* **Task to carry out**
Without the pictures, extract every line from the start of the material to the line containing "scene.camera = camo", both ends included.

⟨

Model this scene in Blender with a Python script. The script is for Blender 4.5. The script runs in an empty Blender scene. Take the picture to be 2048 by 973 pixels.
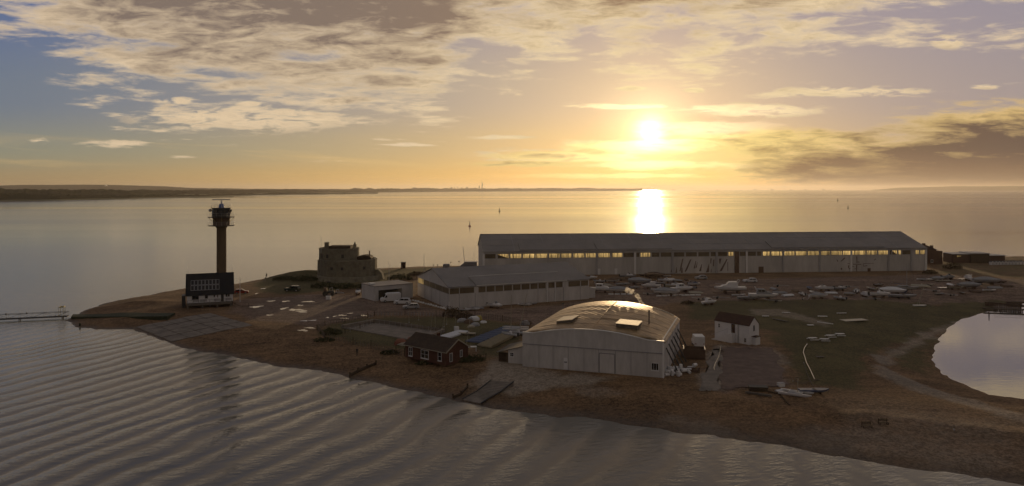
import bpy, math, random
import numpy as np
from mathutils import Vector, Matrix, noise as mnoise
R = math.radians
random.seed(7)
scene = bpy.context.scene
col = scene.collection

# ---------------------------------------------------------------- camera
F = 1462.0          # focal length in units of the 2048 px wide frame
HY = 379.0          # horizon row
CX = 1024.0
H = 34.0            # drone height above the water
cam = bpy.data.cameras.new('camera'); camo = bpy.data.objects.new('camera', cam); col.objects.link(camo)
camo.location = (0, 0, H); camo.rotation_euler = (R(90), 0, 0)
cam.sensor_width = 36; cam.lens = 36*F/2048
cam.shift_y = -(486.5-HY)/2048
cam.clip_start = 1; cam.clip_end = 300000
scene.camera = camo

# ---------------------------------------------------------------- node maths
class E:
    """a socket with arithmetic"""
    def __init__(s, nt, sock): s.nt = nt; s.s = sock
    def _m(s, op, *a, clamp=False):
        n = s.nt.nodes.new('ShaderNodeMath'); n.operation = op; n.use_clamp = clamp
        for i, v in enumerate((s,)+a):
            if isinstance(v, E): s.nt.links.new(v.s, n.inputs[i])
            else: n.inputs[i].default_value = v
        return E(s.nt, n.outputs[0])
    def __add__(s, o): return s._m('ADD', o)
    __radd__ = __add__
    def __mul__(s, o): return s._m('MULTIPLY', o)
    __rmul__ = __mul__
    def __sub__(s, o): return s._m('SUBTRACT', o)
    def __rsub__(s, o): return (s*-1)+o
    def __truediv__(s, o): return s._m('DIVIDE', o)
    def __pow__(s, o): return s._m('POWER', o)
    def max(s, o): return s._m('MAXIMUM', o)
    def min(s, o): return s._m('MINIMUM', o)
    def exp(s): return s._m('EXPONENT')
    def sin(s): return s._m('SINE')
    def clamp(s): return s._m('ADD', 0.0, clamp=True)
    def ss(s, a, b):
        n = s.nt.nodes.new('ShaderNodeMapRange'); n.interpolation_type = 'SMOOTHSTEP'
        s.nt.links.new(s.s, n.inputs[0]); n.inputs[1].default_value = a; n.inputs[2].default_value = b
        return E(s.nt, n.outputs[0])
    def lin(s, a, b, c=0.0, d=1.0):
        n = s.nt.nodes.new('ShaderNodeMapRange')
        s.nt.links.new(s.s, n.inputs[0]); n.inputs[1].default_value = a; n.inputs[2].default_value = b
        n.inputs[3].default_value = c; n.inputs[4].default_value = d
        return E(s.nt, n.outputs[0])
def setin(nt, sock, v):
    if isinstance(v, E): nt.links.new(v.s, sock)
    elif isinstance(v, (tuple, list)) and len(v) == 3 and sock.type == 'RGBA': sock.default_value = (*v, 1)
    else: sock.default_value = v
def mixc(nt, f, a, b, blend='MIX'):
    n = nt.nodes.new('ShaderNodeMix'); n.data_type = 'RGBA'; n.blend_type = blend
    setin(nt, n.inputs[0], f); setin(nt, n.inputs[6], a); setin(nt, n.inputs[7], b)
    return E(nt, n.outputs[2])
def comb(nt, x, y, z):
    n = nt.nodes.new('ShaderNodeCombineXYZ')
    for i, v in enumerate((x, y, z)): setin(nt, n.inputs[i], v)
    return E(nt, n.outputs[0])
def sep(nt, v):
    n = nt.nodes.new('ShaderNodeSeparateXYZ'); nt.links.new(v.s, n.inputs[0])
    return [E(nt, o) for o in n.outputs]
def noise(nt, vec, scale, detail=4, rough=.55, dist=0.0, out=0):
    n = nt.nodes.new('ShaderNodeTexNoise')
    if vec is not None: nt.links.new(vec.s, n.inputs['Vector'])
    n.inputs['Scale'].default_value = scale; n.inputs['Detail'].default_value = detail
    n.inputs['Roughness'].default_value = rough; n.inputs['Distortion'].default_value = dist
    return E(nt, n.outputs[out])
def vscale(nt, v, s):
    n = nt.nodes.new('ShaderNodeVectorMath'); n.operation = 'MULTIPLY'
    nt.links.new(v.s, n.inputs[0]); n.inputs[1].default_value = s
    return E(nt, n.outputs[0])
def curve(nt, f, pts):
    n = nt.nodes.new('ShaderNodeFloatCurve'); nt.links.new(f.s, n.inputs[1])
    c = n.mapping.curves[0]; n.mapping.use_clip = False
    while len(c.points) > 2: c.points.remove(c.points[1])
    c.points[0].location = pts[0]; c.points[-1].location = pts[-1]
    for p in pts[1:-1]: c.points.new(*p)
    for p in c.points: p.handle_type = 'AUTO_CLAMPED'
    n.mapping.update()
    return E(nt, n.outputs[0])
def S(r, g, b):     # sRGB 0..255 to linear
    return tuple((c/255/12.92) if c/255 <= .04045 else ((c/255+.055)/1.055)**2.4 for c in (r, g, b))

# ---------------------------------------------------------------- sky and sun
SUN_AZ = math.atan2(1300-CX, F)
SUN_EL = math.atan((HY-264)/math.hypot(F, 1300-CX))
sd = Vector((math.sin(SUN_AZ)*math.cos(SUN_EL), math.cos(SUN_AZ)*math.cos(SUN_EL), math.sin(SUN_EL)))
w = bpy.data.worlds.new('World'); scene.world = w; w.use_nodes = True
nt = w.node_tree; nt.nodes.clear()
tc = nt.nodes.new('ShaderNodeTexCoord')
D = E(nt, tc.outputs['Generated'])
dx, dy, dz = sep(nt, D)
el = dz.max(0.0)
sky = nt.nodes.new('ShaderNodeTexSky'); sky.sky_type = 'NISHITA'; sky.sun_disc = False
sky.sun_elevation = SUN_EL; sky.sun_rotation = SUN_AZ
sky.altitude = 30; sky.air_density = 1.0; sky.dust_density = 1.6; sky.ozone_density = 1.0
nt.links.new(comb(nt, dx, dy, el+0.004).s, sky.inputs[0])
sc = nt.nodes.new('ShaderNodeVectorMath'); sc.operation = 'SCALE'
nt.links.new(sky.outputs[0], sc.inputs[0]); sc.inputs['Scale'].default_value = 0.055
nish = E(nt, sc.outputs[0])
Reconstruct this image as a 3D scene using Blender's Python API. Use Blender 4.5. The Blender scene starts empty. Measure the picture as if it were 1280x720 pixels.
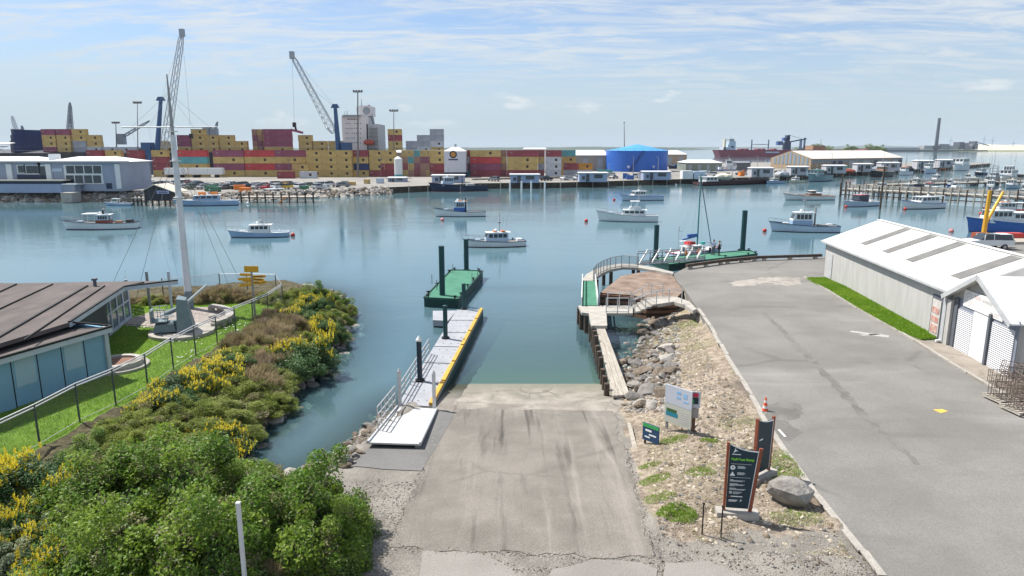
import bpy, math, random
import numpy as np
from mathutils import Vector, Matrix
random.seed(7); rng = np.random.default_rng(7)
S = bpy.context.scene
R = math.radians
# ------------------------------------------------ camera
PITCH = R(11.59); FPX = 853.33; CAMZ = 13.0
cam_d = bpy.data.cameras.new('camera'); cam = bpy.data.objects.new('camera', cam_d)
S.collection.objects.link(cam); S.camera = cam
cam.location = (0, 0, CAMZ); cam.rotation_euler = (R(90) - PITCH, 0, 0)
cam_d.sensor_width = 36; cam_d.lens = 24.0; cam_d.clip_start = .5; cam_d.clip_end = 60000
# ------------------------------------------------ world, sun, exposure
SUN_EL, SUN_AZ = 56, 300            # azimuth measured clockwise from +Y: the sun stands to the left and a little ahead
w = bpy.data.worlds.new('World'); S.world = w; w.use_nodes = True
nt = w.node_tree; nt.nodes.clear()
def N(t, **k):
    n = nt.nodes.new(t)
    for a, b in k.items(): setattr(n, a, b)
    return n
def L(a, b): nt.links.new(a, b)
out = N('ShaderNodeOutputWorld'); bg = N('ShaderNodeBackground')
sky = N('ShaderNodeTexSky', sky_type='NISHITA', sun_disc=False, sun_elevation=R(SUN_EL), sun_rotation=R(SUN_AZ),
        altitude=10, air_density=1.0, dust_density=0.6, ozone_density=1.6)
tc = N('ShaderNodeTexCoord'); sep = N('ShaderNodeSeparateXYZ'); L(tc.outputs['Generated'], sep.inputs[0])
zz = N('ShaderNodeMath', operation='MAXIMUM'); L(sep.outputs[2], zz.inputs[0]); zz.inputs[1].default_value = 0
za = N('ShaderNodeMath', operation='ADD'); L(zz.outputs[0], za.inputs[0]); za.inputs[1].default_value = .10
dx = N('ShaderNodeMath', operation='DIVIDE'); L(sep.outputs[0], dx.inputs[0]); L(za.outputs[0], dx.inputs[1])
dy = N('ShaderNodeMath', operation='DIVIDE'); L(sep.outputs[1], dy.inputs[0]); L(za.outputs[0], dy.inputs[1])
cb = N('ShaderNodeCombineXYZ'); L(dx.outputs[0], cb.inputs[0]); L(dy.outputs[0], cb.inputs[1])
def ramp(src, p0, p1, a=0, b=1):
    m = N('ShaderNodeMapRange', interpolation_type='SMOOTHSTEP'); L(src, m.inputs[0])
    m.inputs[1].default_value = p0; m.inputs[2].default_value = p1; m.inputs[3].default_value = a; m.inputs[4].default_value = b
    return m.outputs[0]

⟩

* **The output**
Model this scene in Blender with a Python script. The script is for Blender 4.5. The script runs in an empty Blender scene. Take the picture to be 2048 by 973 pixels.
import bpy, math, random
import numpy as np
from mathutils import Vector, Matrix, noise as mnoise
R = math.radians
random.seed(7)
scene = bpy.context.scene
col = scene.collection

# ---------------------------------------------------------------- camera
F = 1462.0          # focal length in units of the 2048 px wide frame
HY = 379.0          # horizon row
CX = 1024.0
H = 34.0            # drone height above the water
cam = bpy.data.cameras.new('camera'); camo = bpy.data.objects.new('camera', cam); col.objects.link(camo)
camo.location = (0, 0, H); camo.rotation_euler = (R(90), 0, 0)
cam.sensor_width = 36; cam.lens = 36*F/2048
cam.shift_y = -(486.5-HY)/2048
cam.clip_start = 1; cam.clip_end = 300000
scene.camera = camo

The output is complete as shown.